__Task brief__:
Keep only the lines that hold the string "Blender", filtering out the rest of the entries below.

Records with scene code

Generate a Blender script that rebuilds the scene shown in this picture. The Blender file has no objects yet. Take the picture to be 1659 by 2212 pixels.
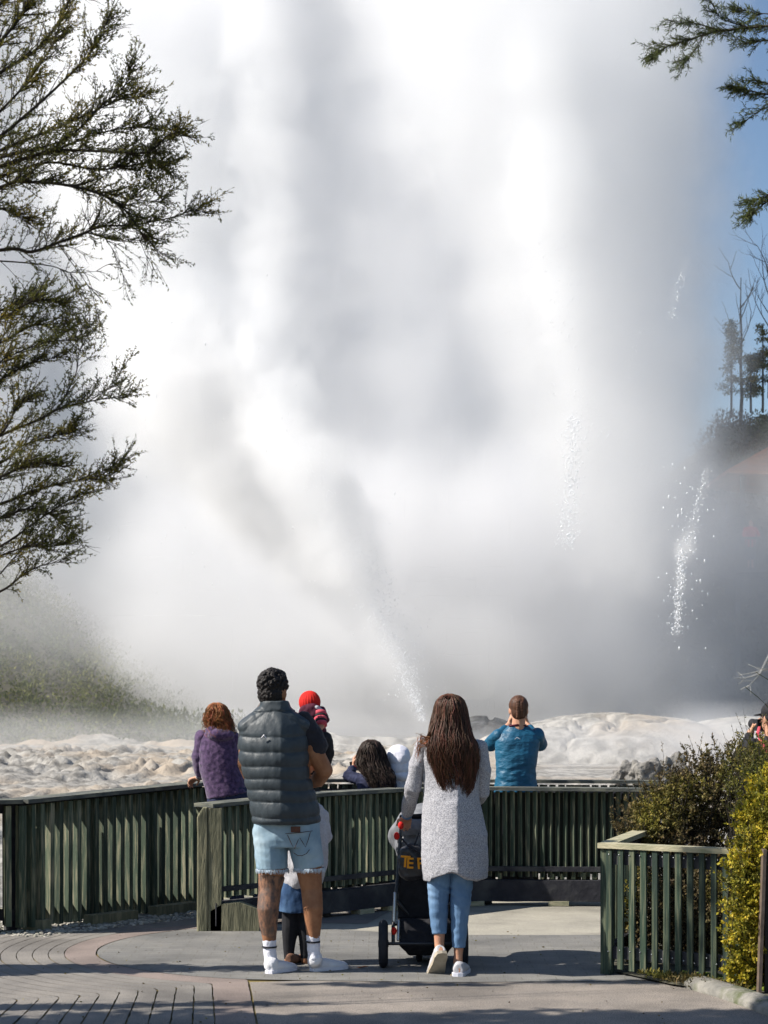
import bpy, math, random
import numpy as np
from mathutils import Vector, Matrix, noise as mn
S = bpy.context.scene
random.seed(7); RNG = np.random.default_rng(11)
PI = math.pi
# ---------------------------------------------------------------- camera, sky, sun
F = 4148.0
def V(u, v, d): return Vector(((u-829.5)/F*d, d, 1.6+(1518-v)/F*d))
cam = bpy.data.cameras.new('camera'); co = bpy.data.objects.new('camera', cam); S.collection.objects.link(co); S.camera = co
cam.sensor_fit = 'HORIZONTAL'; cam.sensor_width = 24; cam.lens = 60; cam.shift_y = 412/1659; cam.clip_end = 3000
cam.dof.use_dof = True; cam.dof.focus_distance = 11.6; cam.dof.aperture_fstop = 7.1
co.location = (0, 0, 1.6); co.rotation_euler = (math.radians(90), 0, 0)
EL = math.radians(42)
TOS = Vector((-.985, -.14, 0)).normalized()*math.cos(EL)+Vector((0, 0, math.sin(EL)))
w = bpy.data.worlds.new('World'); S.world = w; w.use_nodes = True
bg = w.node_tree.nodes['Background']; sk = w.node_tree.nodes.new('ShaderNodeTexSky'); sk.sky_type = 'NISHITA'; sk.sun_disc = False
sk.sun_elevation = EL; sk.sun_rotation = math.atan2(TOS.x, TOS.y); sk.ozone_density = 2.0; sk.dust_density = .4
w.node_tree.links.new(sk.outputs[0], bg.inputs[0]); bg.inputs[1].default_value = .082
sun = bpy.data.lights.new('sun', 'SUN'); so = bpy.data.objects.new('sun', sun); S.collection.objects.link(so)
sun.energy = 5.0; sun.angle = math.radians(.5); sun.color = (1, .94, .85); so.rotation_euler = TOS.to_track_quat('Z', 'Y').to_euler()
S.view_settings.view_transform = 'Standard'; S.view_settings.look = 'None'; S.view_settings.gamma = 1
S.view_settings.exposure = .65
S.cycles.volume_bounces = 10; S.cycles.max_bounces = 12; S.cycles.diffuse_bounces = 3; S.cycles.glossy_bounces = 2
S.cycles.transmission_bounces = 4; S.cycles.volume_step_rate = 3; S.cycles.sample_clamp_indirect = 6; S.cycles.adaptive_threshold = .02

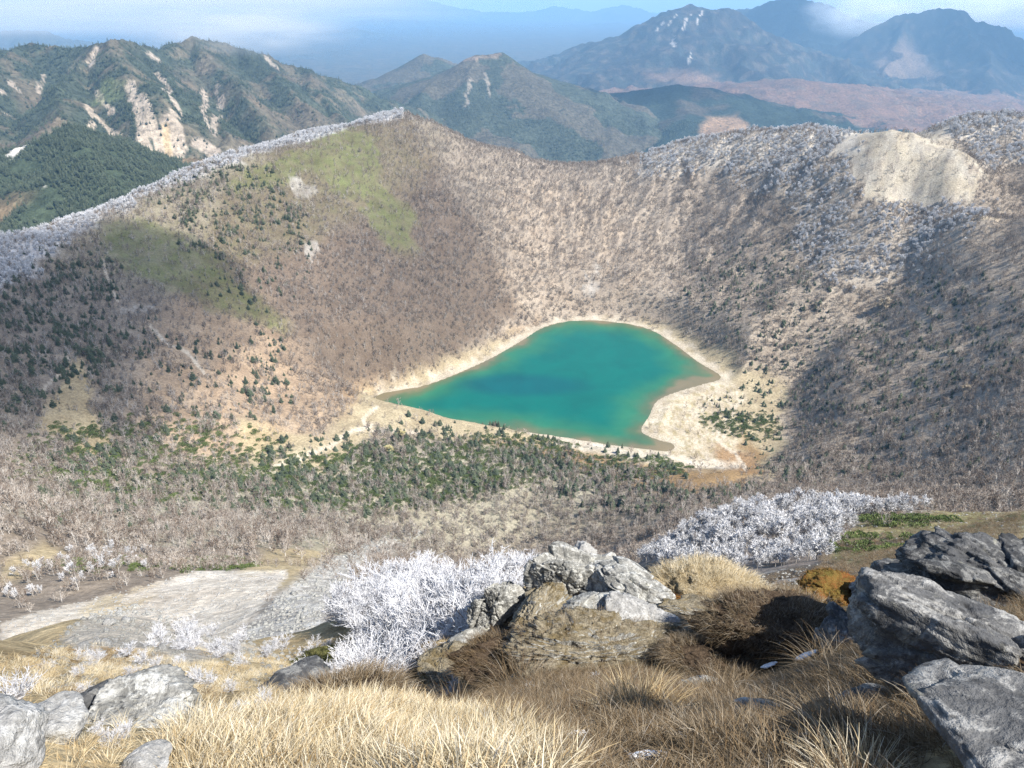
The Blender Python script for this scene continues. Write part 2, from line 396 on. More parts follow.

__Finished answer__:
Generate a Blender script that rebuilds the scene shown in this picture. The Blender file has no objects yet. Take the picture to be 1659 by 2212 pixels.
The Blender Python script for this scene continues. Write part 2, from line 396 on. More parts follow.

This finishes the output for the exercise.